Emmett Till: Unfounded Accusations and Racially-Charged Murder

Emmett Till: Unfounded Accusations and Racially-Charged Murder

Emmett Till and his Mother smiling before his racially-charged murder

Born in 1941 in Chicago, Illinois, to a single mother who by all accounts was a hard-working and quite extraordinary woman, when Emmett Till was just 14 years old, he traveled to Money Mississippi to visit his great uncle Moses Wright.

What Happened to Emmett Till?

Three days after his arrival to Mississippi, on August 24th, 1955, Emmett and a group of teenagers entered Bryant’s Grocery and Meat Market after a long and hot day of picking cotton. Emmett purchased some bubble gum, while some of his buddies later reported that he either whistled at, flirted with or touched the hand of Carolyn Bryant, the cashier and wife of business owner Roy Bryant.

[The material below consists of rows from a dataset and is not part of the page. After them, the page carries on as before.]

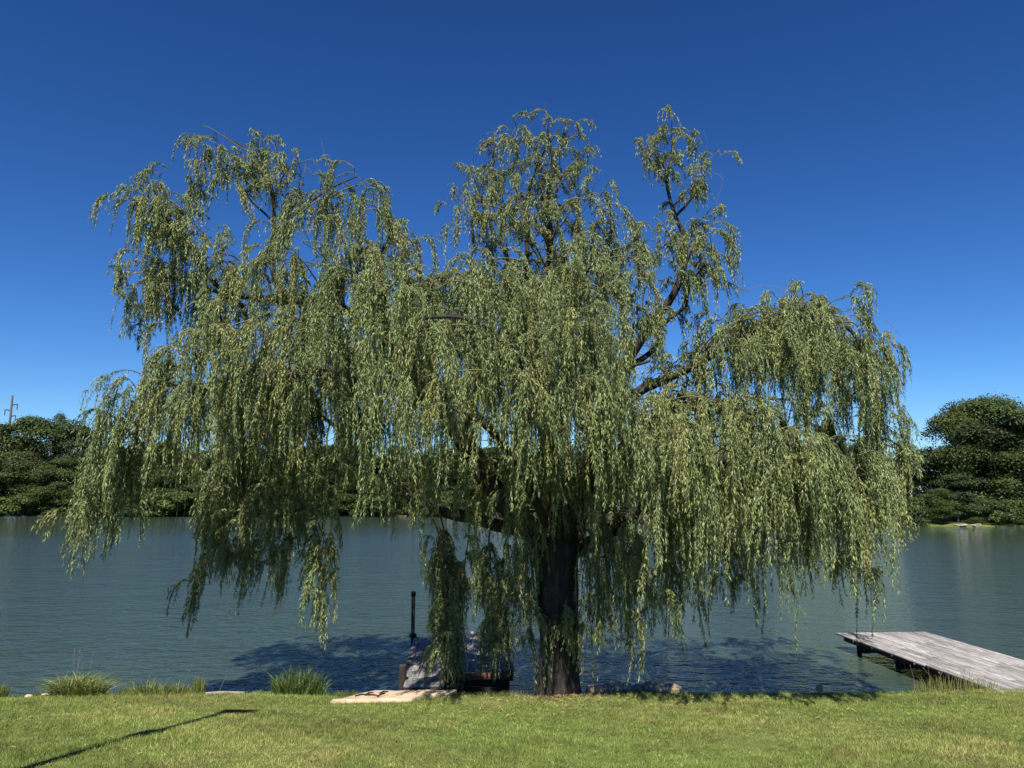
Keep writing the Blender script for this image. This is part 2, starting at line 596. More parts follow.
# main limbs: (points, radius at foot, radius at end)
LIMBS = [
    # low left
    ([(552, 545, 12.9), (522, 530, 13.1), (490, 523, 13.3), (452, 514, 13.6), (415, 500, 14.0), (375, 470, 14.6), (340, 430, 15.2), (300, 405, 15.6)], .125, .035),
    # great left limb
    ([(546, 550, 12.85), (516, 517, 12.7), (486, 478, 12.6), (462, 440, 12.6), (430, 395, 12.6), (395, 350, 12.7), (360, 318, 12.8), (318, 302, 12.9), (268, 300, 13.0), (218, 292, 13.0), (178, 279, 13.0), (148, 268, 13.0)], .20, .012),
    ([(395, 350, 12.7), (372, 318, 12.8), (370, 290, 12.9), (376, 262, 12.9), (392, 235, 12.9)], .085, .02),
    ([(282, 300, 13.0), (272, 262, 13.1), (274, 225, 13.1), (272, 190, 13.1), (262, 165, 13.2), (242, 147, 13.2), (224, 137, 13.2)], .06, .012),
    ([(273, 238, 13.1), (297, 215, 13.1), (318, 196, 13.2), (338, 184, 13.2), (358, 176, 13.2)], .035, .010),
    ([(274, 222, 13.1), (252, 203, 13.0), (240, 185, 13.0)], .025, .008),
    ([(224, 293, 13.0), (196, 262, 12.9), (172, 225, 12.9), (156, 195, 12.9), (138, 168, 12.9)], .04, .010),
    # lower left, reaching far out
    ([(430, 395, 12.6), (370, 378, 12.2), (300, 372, 11.9), (230, 388, 11.8), (175, 405, 11.8), (130, 428, 11.8), (100, 470, 11.8)], .10, .02),
    # leader, centre
    ([(560, 545, 12.95), (556, 490, 13.1), (545, 430, 13.2), (546, 370, 13.2), (552, 310, 13.1), (550, 255, 13.1), (548, 205, 13.0), (552, 165, 13.0), (548, 128, 13.0)], .20, .014),
    ([(546, 375, 13.2), (528, 310, 13.0), (527, 250, 13.0), (526, 205, 13.0), (540, 160, 13.0), (560, 128, 13.0)], .08, .010),
    ([(530, 300, 13.0), (508, 258, 13.1), (490, 225, 13.2), (478, 190, 13.2), (470, 168, 13.2)], .055, .010),
    # right leader
    ([(572, 545, 12.95), (584, 490, 12.9), (600, 430, 12.9), (618, 378, 12.9), (642, 335, 12.9), (668, 303, 12.9), (682, 275, 12.9), (685, 240, 13.0), (674, 212, 13.0), (667, 182, 13.0), (672, 155, 13.0), (671, 132, 13.0)], .165, .012),
    ([(640, 340, 12.9), (668, 320, 12.7), (684, 306, 12.6), (690, 285, 12.6), (706, 262, 12.6)], .055, .012),
    ([(676, 216, 13.0), (690, 200, 13.0), (702, 182, 13.0), (708, 160, 13.0)], .03, .008),
    ([(622, 372, 12.9), (652, 352, 13.1), (664, 330, 13.2)], .06, .035),
    # right, upper arch
    ([(602, 425, 12.9), (640, 392, 13.0), (690, 368, 12.8), (740, 340, 12.5), (790, 325, 12.3), (835, 322, 12.2), (862, 345, 12.2), (874, 390, 12.2)], .10, .014),
    # right, low
    ([(574, 552, 12.95), (600, 538, 12.8), (640, 508, 12.5), (700, 470, 12.0), (760, 450, 11.7), (820, 455, 11.5), (862, 470, 11.5), (886, 492, 11.5)], .13, .015),
    # toward the camera
    ([(558, 540, 12.7), (552, 470, 11.9), (540, 400, 11.4), (512, 350, 11.0), (470, 320, 10.8), (420, 318, 10.8)], .11, .02),
    ([(566, 540, 12.7), (585, 470, 11.7), (600, 410, 11.1), (622, 372, 10.8), (650, 360, 10.7)], .10, .02),
    ([(556, 545, 12.7), (530, 490, 11.7), (500, 440, 11.0), (455, 410, 10.7), (415, 400, 10.7)], .08, .018),
    # away over the water
    ([(560, 540, 13.1), (530, 480, 14.0), (480, 420, 15.0), (420, 370, 15.8), (350, 350, 16.2)], .12, .02),
    ([(564, 540, 13.1), (600, 470, 14.2), (660, 420, 15.0), (740, 400, 15.6), (810, 400, 15.9)], .12, .02),
    ([(562, 535, 13.1), (566, 450, 14.2), (560, 380, 15.2), (550, 330, 15.8)], .11, .02),
]
for i, (pts, r0, r1) in enumerate(LIMBS):
    P = spline(A(pts), 7)
    s = np.concatenate([[0], np.cumsum(np.linalg.norm(np.diff(P, axis=0), axis=1))])
    f = s / s[-1]
    amp = .035 * np.minimum(1, f * 6) * (1 - f * .4)
    for c in range(3):
        P[:, c] += amp * np.array([mnoise.noise(Vector((si * 1.5, i * 7.3, c * 3.1))) for si in s])
    rad = r1 + (r0 - r1) * (1 - f) ** 1.15
    mb = MB()
    mb.tube(local(P), rad, 14 if r0 > .06 else 8, wob=.22, seed=i)
    mb.build('limb', M_bark, willow, True)

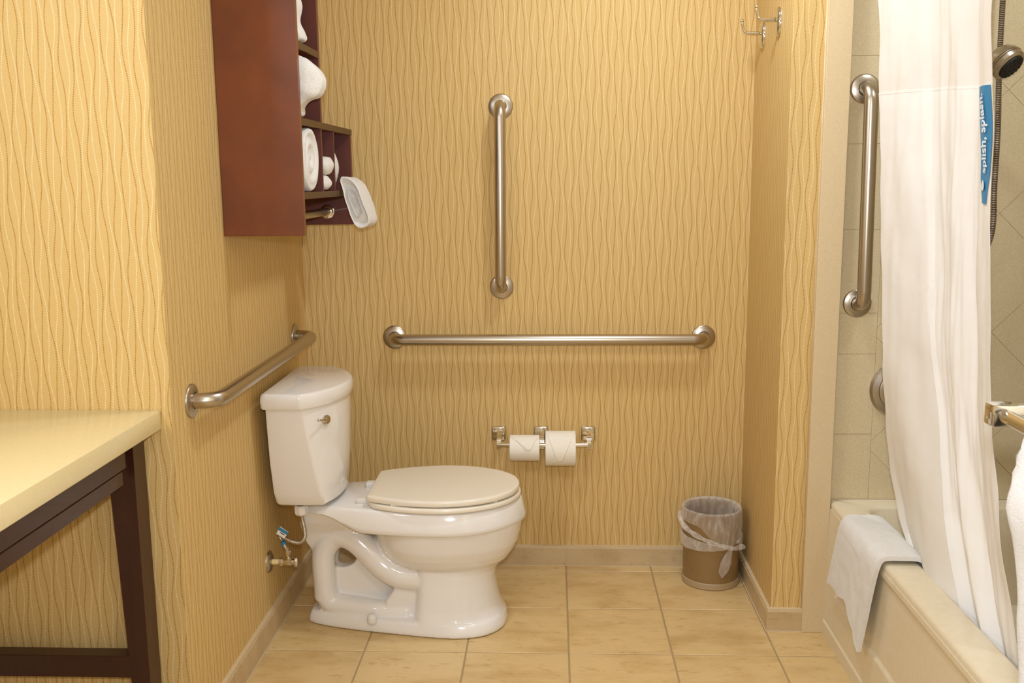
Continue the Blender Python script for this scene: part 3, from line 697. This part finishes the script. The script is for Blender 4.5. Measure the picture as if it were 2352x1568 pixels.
def paper(x0, x1, r, zc, label, flap_a0, flap_a1, tipx):
    t_ = thing('toilet_paper_roll', label, 'toilet paper', ((x0+x1)/2, HY, zc), 'toilet paper rolls on the holder')
    bm = bmesh.new(); n = 56
    prof = [(.020, x0+.002), (r-.0015, x0), (r, x0+.0015), (r, x1-.0015), (r-.0015, x1), (.020, x1-.002)]
    rings = [[Vector((x, HY+math.cos(2*PI*k/n)*rr, zc+math.sin(2*PI*k/n)*rr)) for k in range(n)] for rr, x in prof]
    rings.append(rings[0]); 
    R_ = [[bm.verts.new(p) for p in rg] for rg in rings[:-1]]; R_.append(R_[0])
    for a, b_ in zip(R_, R_[1:]):
        for i_ in range(n): bm.faces.new((a[i_], a[(i_+1) % n], b_[(i_+1) % n], b_[i_]))
    bobj('roll', bm, M_paper, t_, True, 40)
    bm = bmesh.new(); lathe(bm, [(.0198, x0+.001), (.0198, x1-.001)], (0, HY, zc), 'X', 24, cap0=False, cap1=False); bobj('core', bm, M_core, t_, True)
    # folded triangular end flap, lying on the front
    bm = bmesh.new(); rows = []; N = 12
    for j in range(N+1):
        f = j/N; a = flap_a0+(flap_a1-flap_a0)*f; hw = (x1-x0)/2*(1-f)*.97+.006*f; cx_ = (x0+x1)/2*(1-f)+tipx*f; row = []
        for k in range(9):
            s = -1+2*k/8; rr = r+.0018+.0030*f
            row.append((Vector((cx_+hw*s, HY-math.cos(a)*rr, zc+math.sin(a)*rr))))
        rows.append(row)
    outer = [[bm.verts.new(p) for p in row] for row in rows]
    inner = [[bm.verts.new(Vector((p.x, HY+(p.y-HY)*(r+.0002)/(r+.0048), zc+(p.z-zc)*(r+.0002)/(r+.0048)))) for p in row] for row in rows]
    for j in range(N):
        for k in range(8):
            bm.faces.new((outer[j][k], outer[j][k+1], outer[j+1][k+1], outer[j+1][k])); bm.faces.new((inner[j][k], inner[j+1][k], inner[j+1][k+1], inner[j][k+1]))
        bm.faces.new((outer[j][0], outer[j+1][0], inner[j+1][0], inner[j][0])); bm.faces.new((outer[j][8], inner[j][8], inner[j+1][8], outer[j+1][8]))
    for k in range(8): bm.faces.new((outer[N][k], outer[N][k+1], inner[N][k+1], inner[N][k])); bm.faces.new((outer[0][k], inner[0][k], inner[0][k+1], outer[0][k+1]))
    bobj('folded_flap', bm, M_paper, t_, True, 50)
paper(-.193, -.091, .0445, HZ-.0105, 'thinner toilet paper roll on the left of the chrome holder', math.radians(70), math.radians(8), -.128)
paper(-.071, .032, .0600, HZ-.0115, 'fuller toilet paper roll with long pointed flap, right of the holder', math.radians(70), math.radians(-26), -.022)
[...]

Four days later, at 2:30 A.M. on August 28th, Roy Bryant and his half-brother, J.W. Milam kidnapped Emmett from Wright’s home, beating the teenager without mercy. After they shot him in the head, they used barbed wire to tie Emmett’s mangled body to a large metal fan, dumping his lifeless body unceremoniously into the Tallahatchie River.

Emmett Till’s Open Casket

When Emmett’s unconsolable mother shipped her son’s body home to Chicago, she insisted on a five-day open casket viewing, in her words to “let the world see what has happened.” Two Black publications, Jet Magazine and the Chicago Defender, published graphic images of Emmett’s mangled corpse, igniting a tidal wave of outrage and indignation throughout a horrified nation.

At a time when Black people and women were barred from jury duty, Bryant and Milam were tried for murder before an all-white, all-male jury, and despite graphic testimony by Moses Wright—one of the earliest cases of a Black person openly accusing a white man in a court of law—despite overwhelming evidence of the defendants’ guilt, on September 23rd, the jurors acquitted Bryant and Milam after a mere 67 minutes of deliberation.

Admission of Guilt

A few months later, in return for a $4,000 payday from Look Magazine, Bryant and Milam openly admitted their guilt in the murder of Emmett Louis Till. Despite the blatant injustice of Emmett’s death and his white murderers’ escape from retribution.

Emmett’s death sparked an early ignition point in the American civil rights movement of the late 1950s and 60s, propelling leaders such as Martin Luther King Jr. and Malcolm X to the height of a nation’s shameful look at its white-inspired segregationist behavior.

50 years after Emmett’s wrongful murder, 72-year-old Carolyn Bryant Donham recanted parts of her testimony from her husband’s trial, admitting to author Timothy B. Tyson that:

“Nothing that boy did could ever justify what happened to him.”

Carolyn Bryant Donham

Her confession that Emmett never grabbed or sexually harassed her remained dormant for another ten years, until the book’s eventual publication in 2017, making the death of Emmett Till, a tragic and early flash point, in a nation’s slow embrace of racial equality.